Nos últimos anos, a administração federal tentou estimular a demissão voluntária dos servidores, mas a adesão ao PDV foi de apenas 2,7%. Para o governo, o que mais pesou na decisão da maioria dos servidores de permanecer no serviço público foram a aposentadoria integral e a vinculação nos reajustes de salário entre os ativos e inativos. Tais "privilégios", ainda segundo o governo, implicam custo elevado nas contas públicas e se tornam impedimentos para a concessão de reajustes line`ares. O CNUG considera que a paridade entre proventos não é privilégio, mas garantia constitucional.

O governo afirma que o País vive "num cenário de economia estabilizada e que as categorias mais organizadas do setor privado passaram a privilegiar a manutenção do emprego". O Comando também considera que emprego não é privilégio e sim garantia constitucional. O ônus dessa "estabilização" reflete-se no desemprego e na elevada concentração de renda.

O governo alega que, desde 1995, vem implementando uma política de reajustes diferenciados, processo que já teria beneficiado 33 carreiras (235 mil servidores ativos e inativos). O CNUG informa que 434 mil servidores ativos do Poder Executivo tiveram reajuste zero neste mesmo período. O mesmo vale para 355 mil inativos e 194 mil pensionistas.

O governo declara, ainda, que repassou a todos os servidores o aumento de 28,86%, descontadas as antecipações, havendo reajuste médio de 12%. O Comando avalia que o Governo não decidiu repassar o percentual, apesar da derrota sofrida no STF, em 1998. Além disso, os 28,86% foram reduzidos por fórmulas mágicas e milhares de servidores tiveram 0%.

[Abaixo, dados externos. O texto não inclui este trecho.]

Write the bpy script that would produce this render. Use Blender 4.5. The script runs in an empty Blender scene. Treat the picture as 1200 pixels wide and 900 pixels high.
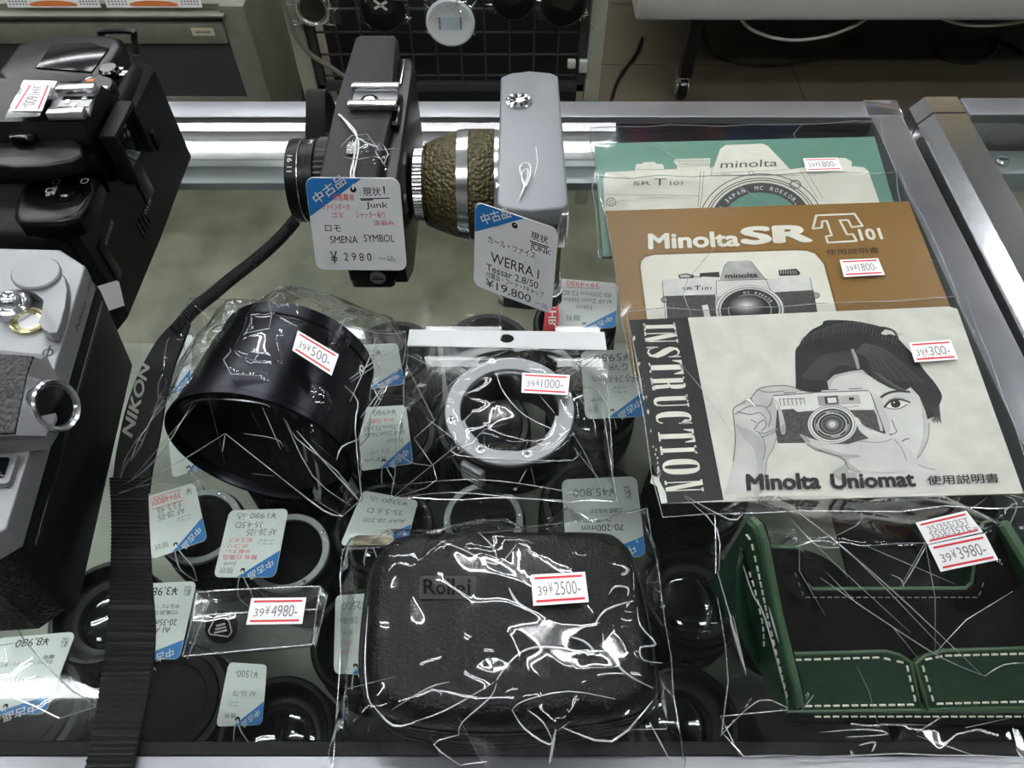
import bpy, bmesh, math, random
from math import pi, sin, cos, radians, tan, atan2, hypot
from mathutils import Vector, Matrix, noise
from mathutils.geometry import delaunay_2d_cdt

SC = bpy.context.scene
COL = SC.collection
S = 0.001            # shapes below are written in millimetres; z = 0 is the counter's glass top
TOP = 900.0          # the glass top stands 900 mm above the floor

# ------------------------------------------------------------------ camera
CAM_F, CAM_PITCH, CAM_H = 870.0, radians(54.5), 300.0
cam_data = bpy.data.cameras.new('camera')
cam = bpy.data.objects.new('camera', cam_data)
COL.objects.link(cam)
cam_data.sensor_fit = 'HORIZONTAL'
cam_data.sensor_width = 36.0
cam_data.lens = CAM_F / 1200.0 * 36.0
cam_data.clip_start = 0.02
cam_data.clip_end = 50
cam.location = (0, 0, (TOP + CAM_H) * S)
cam.rotation_euler = (pi / 2 - CAM_PITCH, 0, 0)
SC.camera = cam

# ------------------------------------------------------------------ world, exposure
SC.view_settings.view_transform = 'Standard'
SC.view_settings.look = 'None'
SC.view_settings.exposure = 0.0
SC.view_settings.gamma = 1.0
SC.view_settings.use_curve_mapping = False
SC.cycles.transparent_max_bounces = 40
SC.cycles.max_bounces = 10
SC.cycles.sample_clamp_indirect = 0.0
SC.cycles.caustics_reflective = False
SC.cycles.caustics_refractive = False
world = bpy.data.worlds.new('shop_air')
SC.world = world
world.use_nodes = True
world.node_tree.nodes['Background'].inputs[0].default_value = (0.86, 0.93, 1.0, 1)
world.node_tree.nodes['Background'].inputs[1].default_value = 0.16
TUBE_POWER = 27.0

# ------------------------------------------------------------------ materials
def lin(c):
    def f(v):
        v = v / 255.0
        return v / 12.92 if v <= 0.04045 else ((v + 0.055) / 1.055) ** 2.4
    return (f(c[0]), f(c[1]), f(c[2]), 1.0)

MATS = {}
def mat(name, col, rough=0.5, metal=0.0, spec=0.5, bump=None, var=None, coat=0.0, coat_rough=0.1, emit=None):
    """bump = (kind, scale per metre, strength, distance in m); var = (scale, second colour, low, high)"""
    m = bpy.data.materials.new(name); m.use_nodes = True
    nt = m.node_tree; b = nt.nodes['Principled BSDF']
    b.inputs['Base Color'].default_value = lin(col)
    b.inputs['Roughness'].default_value = rough
    b.inputs['Metallic'].default_value = metal
    b.inputs['Specular IOR Level'].default_value = spec
    b.inputs['Coat Weight'].default_value = coat
    b.inputs['Coat Roughness'].default_value = coat_rough
    tc = nt.nodes.new('ShaderNodeTexCoord')
    if var:
        n = nt.nodes.new('ShaderNodeTexNoise'); n.inputs['Scale'].default_value = var[0]
        n.inputs['Detail'].default_value = 6
        r = nt.nodes.new('ShaderNodeMapRange'); r.inputs['From Min'].default_value = var[2]; r.inputs['From Max'].default_value = var[3]
        x = nt.nodes.new('ShaderNodeMix'); x.data_type = 'RGBA'
        x.inputs['A'].default_value = lin(col); x.inputs['B'].default_value = lin(var[1])
        nt.links.new(tc.outputs['Object'], n.inputs['Vector'])
        nt.links.new(n.outputs['Fac'], r.inputs['Value'])
        nt.links.new(r.outputs['Result'], x.inputs['Factor'])
        nt.links.new(x.outputs['Result'], b.inputs['Base Color'])
    if bump:
        kind, sc, st, dist = bump
        bp = nt.nodes.new('ShaderNodeBump'); bp.inputs['Strength'].default_value = st; bp.inputs['Distance'].default_value = dist
        if kind == 'noise':
            t = nt.nodes.new('ShaderNodeTexNoise'); t.inputs['Scale'].default_value = sc; t.inputs['Detail'].default_value = 4; out = t.outputs['Fac']
        elif kind == 'leather':
            t = nt.nodes.new('ShaderNodeTexVoronoi'); t.inputs['Scale'].default_value = sc
            t.feature = 'SMOOTH_F1'; t.inputs['Smoothness'].default_value = 0.35; out = t.outputs['Distance']
            bp.invert = True
        elif kind == 'ribsY' or kind == 'ribsX' or kind == 'ribsZ':
            t = nt.nodes.new('ShaderNodeTexWave'); t.bands_direction = kind[-1]; t.inputs['Scale'].default_value = sc
            t.inputs['Distortion'].default_value = 0.4; t.inputs['Detail'].default_value = 2; t.inputs['Detail Scale'].default_value = 4; out = t.outputs['Fac']
        elif kind == 'brushX' or kind == 'brushY':
            mp = nt.nodes.new('ShaderNodeMapping')
            mp.inputs['Scale'].default_value = (1, 40, 1) if kind == 'brushX' else (40, 1, 1)
            t = nt.nodes.new('ShaderNodeTexNoise'); t.inputs['Scale'].default_value = sc; t.inputs['Detail'].default_value = 3
            nt.links.new(tc.outputs['Object'], mp.inputs['Vector']); nt.links.new(mp.outputs['Vector'], t.inputs['Vector']); out = t.outputs['Fac']
        if not t.inputs['Vector'].is_linked:
            nt.links.new(tc.outputs['Object'], t.inputs['Vector'])
        nt.links.new(out, bp.inputs['Height'])
        nt.links.new(bp.outputs['Normal'], b.inputs['Normal'])
    if emit:
        b.inputs['Emission Color'].default_value = lin(col); b.inputs['Emission Strength'].default_value = emit
    MATS[name] = m
    return m

def clear_mat(name, tint=(255, 255, 255), f0=0.04, rough=0.02, haze=0.0, haze_col=(230, 235, 235), bump=None, fmax=0.96):
    """clear sheet: see-through with a Fresnel-like gloss on both of its faces"""
    m = bpy.data.materials.new(name); m.use_nodes = True
    nt = m.node_tree; nt.nodes.remove(nt.nodes['Principled BSDF'])
    out = nt.nodes['Material Output']
    tr = nt.nodes.new('ShaderNodeBsdfTransparent'); tr.inputs[0].default_value = lin(tint)
    gl = nt.nodes.new('ShaderNodeBsdfGlossy'); gl.inputs['Roughness'].default_value = rough
    lw = nt.nodes.new('ShaderNodeLayerWeight'); lw.inputs['Blend'].default_value = 0.5
    pw = nt.nodes.new('ShaderNodeMath'); pw.operation = 'POWER'; pw.inputs[1].default_value = 5.0
    mr = nt.nodes.new('ShaderNodeMapRange'); mr.inputs['To Min'].default_value = f0; mr.inputs['To Max'].default_value = fmax
    nt.links.new(lw.outputs['Facing'], pw.inputs[0]); nt.links.new(pw.outputs[0], mr.inputs['Value'])
    mx = nt.nodes.new('ShaderNodeMixShader')
    nt.links.new(mr.outputs['Result'], mx.inputs['Fac'])
    base = tr
    if haze > 0:
        df = nt.nodes.new('ShaderNodeBsdfDiffuse'); df.inputs[0].default_value = lin(haze_col)
        mh = nt.nodes.new('ShaderNodeMixShader'); mh.inputs['Fac'].default_value = haze
        nt.links.new(tr.outputs[0], mh.inputs[1]); nt.links.new(df.outputs[0], mh.inputs[2]); base = mh
    nt.links.new(base.outputs[0], mx.inputs[1]); nt.links.new(gl.outputs[0], mx.inputs[2])
    nt.links.new(mx.outputs[0], out.inputs['Surface'])
    if bump:
        tc = nt.nodes.new('ShaderNodeTexCoord'); t = nt.nodes.new('ShaderNodeTexNoise')
        t.inputs['Scale'].default_value = bump[0]; t.inputs['Detail'].default_value = 2
        bp = nt.nodes.new('ShaderNodeBump'); bp.inputs['Strength'].default_value = bump[1]; bp.inputs['Distance'].default_value = bump[2]
        nt.links.new(tc.outputs['Object'], t.inputs['Vector']); nt.links.new(t.outputs['Fac'], bp.inputs['Height'])
        nt.links.new(bp.outputs['Normal'], gl.inputs['Normal']); nt.links.new(bp.outputs['Normal'], lw.inputs['Normal'])
    MATS[name] = m
    return m

M_CHROME = mat('polished_chrome', (200, 202, 205), 0.16, 0.9, bump=('noise', 900, 0.06, 0.0004))
M_STEEL = mat('brushed_steel', (166, 168, 172), 0.4, 0.8, bump=('brushX', 60, 0.12, 0.0004), var=(14, (150, 152, 156), 0.35, 0.7))
M_STEELY = mat('worn_steel', (166, 168, 172), 0.3, 0.72, bump=('brushY', 60, 0.1, 0.0004), var=(16, (142, 144, 150), 0.35, 0.7))
M_BRIGHT = mat('bright_metal', (225, 226, 228), 0.22, 1.0)
M_SATIN = mat('satin_silver_plate', (146, 148, 150), 0.42, 0.5, bump=('noise', 6000, 0.08, 0.0002))
M_WERRA = mat('grey_hammer_plate', (144, 147, 151), 0.45, 0.35, bump=('noise', 5000, 0.22, 0.0002), var=(4200, (128, 131, 135), 0.4, 0.62))
M_BLACKP = mat('black_camera_plastic', (7, 7, 8), 0.28, spec=0.38, bump=('noise', 7000, 0.1, 0.0002))
M_BLACKM = mat('matt_black_back', (7, 7, 7), 0.48, spec=0.3, bump=('noise', 5000, 0.15, 0.0002))
M_BLACKG = mat('gloss_black', (9, 9, 10), 0.14)
M_GREYP = mat('charcoal_plate', (28, 28, 29), 0.5, spec=0.35, bump=('noise', 9000, 0.14, 0.0002))
M_LEATHER = mat('black_grain_leather', (11, 11, 12), 0.4, spec=0.3, bump=('leather', 900, 0.5, 0.0005))
M_GRAIN = mat('grained_leatherette', (14, 14, 15), 0.35, bump=('leather', 620, 0.8, 0.0008))
M_OLIVE = mat('olive_leatherette', (84, 76, 42), 0.36, bump=('leather', 520, 1.0, 0.0016), var=(420, (66, 60, 34), 0.35, 0.7))
M_GREEN = mat('green_leather', (25, 58, 38), 0.45, bump=('noise', 2600, 0.3, 0.0004), var=(260, (18, 46, 30), 0.35, 0.7))
M_GREENE = mat('green_cut_edge', (66, 92, 68), 0.5)
M_SUEDE = mat('black_suede', (20, 19, 18), 0.95, spec=0.1, var=(200, (26, 25, 23), 0.4, 0.65))
M_THREAD = mat('cream_thread', (214, 212, 196), 0.8)
M_WEB = mat('black_webbing', (30, 30, 31), 0.6)
M_STRAPE = mat('black_strap_pad', (9, 9, 10), 0.6, bump=('noise', 3000, 0.15, 0.0003))
M_LOGO = mat('silver_print', (164, 164, 156), 0.5)
M_WHITE = mat('white_print', (226, 226, 224), 0.6)
M_ORANGE = mat('orange_print', (214, 122, 62), 0.6)
M_PAPER = mat('sticker_paper', (240, 240, 240), 0.55)
M_TAG = mat('tag_card', (224, 226, 226), 0.5)
M_TAGIN = mat('tag_card_cased', (222, 224, 222), 0.55)
M_BLUE = mat('tag_blue', (34, 118, 190), 0.5)
M_RED = mat('red_ink', (214, 48, 56), 0.6)
M_PINK = mat('faded_red_ink', (224, 92, 108), 0.6)
M_INK = mat('black_ink', (26, 26, 28), 0.6)
M_GREYINK = mat('stamp_grey_ink', (126, 128, 130), 0.7)
M_PENCIL = mat('pen_ink', (62, 62, 66), 0.7)
M_STRING = mat('white_string', (235, 235, 232), 0.8)
M_CREAM = mat('cream_paper', (222, 220, 206), 0.45, var=(60, (212, 210, 194), 0.35, 0.7))
M_BOOKG = mat('green_cover', (100, 142, 126), 0.4)
M_BOOKB = mat('brown_cover', (136, 102, 52), 0.4)
M_BOOKW = mat('grey_cover_paper', (208, 208, 196), 0.5, var=(90, (194, 194, 182), 0.36, 0.66))
M_BOOKK = mat('worn_black_band', (22, 22, 22), 0.45, var=(140, (34, 34, 33), 0.45, 0.7))
M_PAGES = mat('page_block', (204, 192, 160), 0.7)
GREYS = {}
def G(v):
    if v not in GREYS: GREYS[v] = mat('print_grey_%d' % v, (v, v, int(v * 0.97)), 0.5)
    return GREYS[v]
def SKIN(a, b, sc=120):
    k = ('m', a, b)
    if k not in GREYS: GREYS[k] = mat('halftone_%d_%d' % (a, b), (a, a, int(a * .97)), 0.5, var=(sc, (b, b, int(b * .97)), 0.35, 0.68))
    return GREYS[k]
M_GLASS = clear_mat('counter_glass', (250, 253, 251), f0=0.026, rough=0.012, haze=0.003, haze_col=(190, 200, 195))
M_EDGE = mat('glass_edge', (60, 86, 76), 0.15, spec=0.6)
M_FILM = clear_mat('cellophane', (252, 253, 253), f0=0.05, rough=0.03, haze=0.0)
M_FILMS = clear_mat('thick_sleeve', (250, 251, 251), f0=0.045, rough=0.05, haze=0.006, bump=(40, 0.06, 0.002))
M_SEAM = clear_mat('sealed_edge', (244, 246, 246), f0=0.22, rough=0.12, haze=0.22, haze_col=(240, 243, 245))
M_FOLD_GLINT = clear_mat('fold_glint', (248, 250, 250), f0=0.30, rough=0.12, haze=0.42, haze_col=(244, 246, 248))  # white haze puts the glint of the folds into their colour
M_BOXCLR = clear_mat('clear_plastic', (246, 248, 248), f0=0.07, rough=0.03, haze=0.01, bump=(90, 0.15, 0.002))
M_DECK = mat('case_deck', (146, 148, 138), 0.5, var=(18, (128, 130, 118), 0.35, 0.7))
M_LENSB = mat('lens_barrel', (7, 7, 8), 0.36, spec=0.3, bump=('noise', 5000, 0.08, 0.0002))
M_RUBBER = mat('ribbed_rubber', (9, 9, 10), 0.55, spec=0.3)
M_CAP = mat('lens_cap_plastic', (9, 9, 10), 0.55, spec=0.15, bump=('noise', 3000, 0.08, 0.0002))
M_LENSG = mat('coated_lens_glass', (10, 12, 18), 0.04, spec=0.8, coat=1.0, coat_rough=0.02)
M_CABG = mat('cabinet_frame', (128, 130, 118), 0.42, 0.2, var=(30, (116, 118, 106), 0.35, 0.65))
M_CABD = mat('cabinet_dark_panel', (56, 57, 58), 0.6, bump=('noise', 800, 0.1, 0.0006))
M_BEIGE = mat('beige_post', (150, 152, 136), 0.5)
M_MESHB = mat('rack_black', (46, 47, 48), 0.5)
M_VOID = mat('dark_board', (10, 10, 10), 0.8)
M_SHELFW = mat('white_shelf_metal', (176, 180, 172), 0.45)

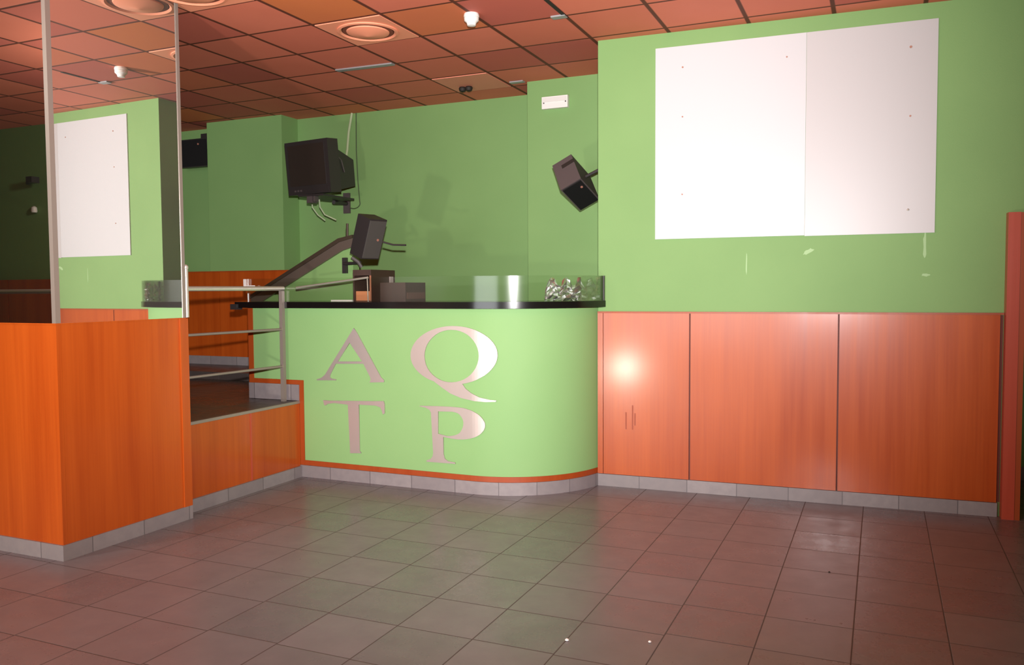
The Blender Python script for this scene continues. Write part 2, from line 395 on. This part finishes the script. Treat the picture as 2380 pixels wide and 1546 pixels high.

Segundo afirmações do Governo, o piso salarial do funcionalismo federal é de R$392,00 (2,6 vezes o salário mínimo). O CNUG informa que o piso do funcionalismo é de R$73,62, inferior ao mínimo, necessitando de complementação para atingi-lo. Cerca de 15 mil servidores federais estão nesta situação, sendo 400 só na UFMG.

O governo afirma que a paralisação dos servidores implicará corte de ponto e desconto das faltas. Entretanto, até agora, não fez qualquer sinal de que estaria disposto a discutir as reivindicações das categorias em greve. E por fim, a grande contradição: a reabertura do PDV. Se o governo pretende garantir a prestação de serviços, por que demitir servidores? A qualidade dos serviços públicos não existirá sem trabalhadores bem remunerados e capacitados.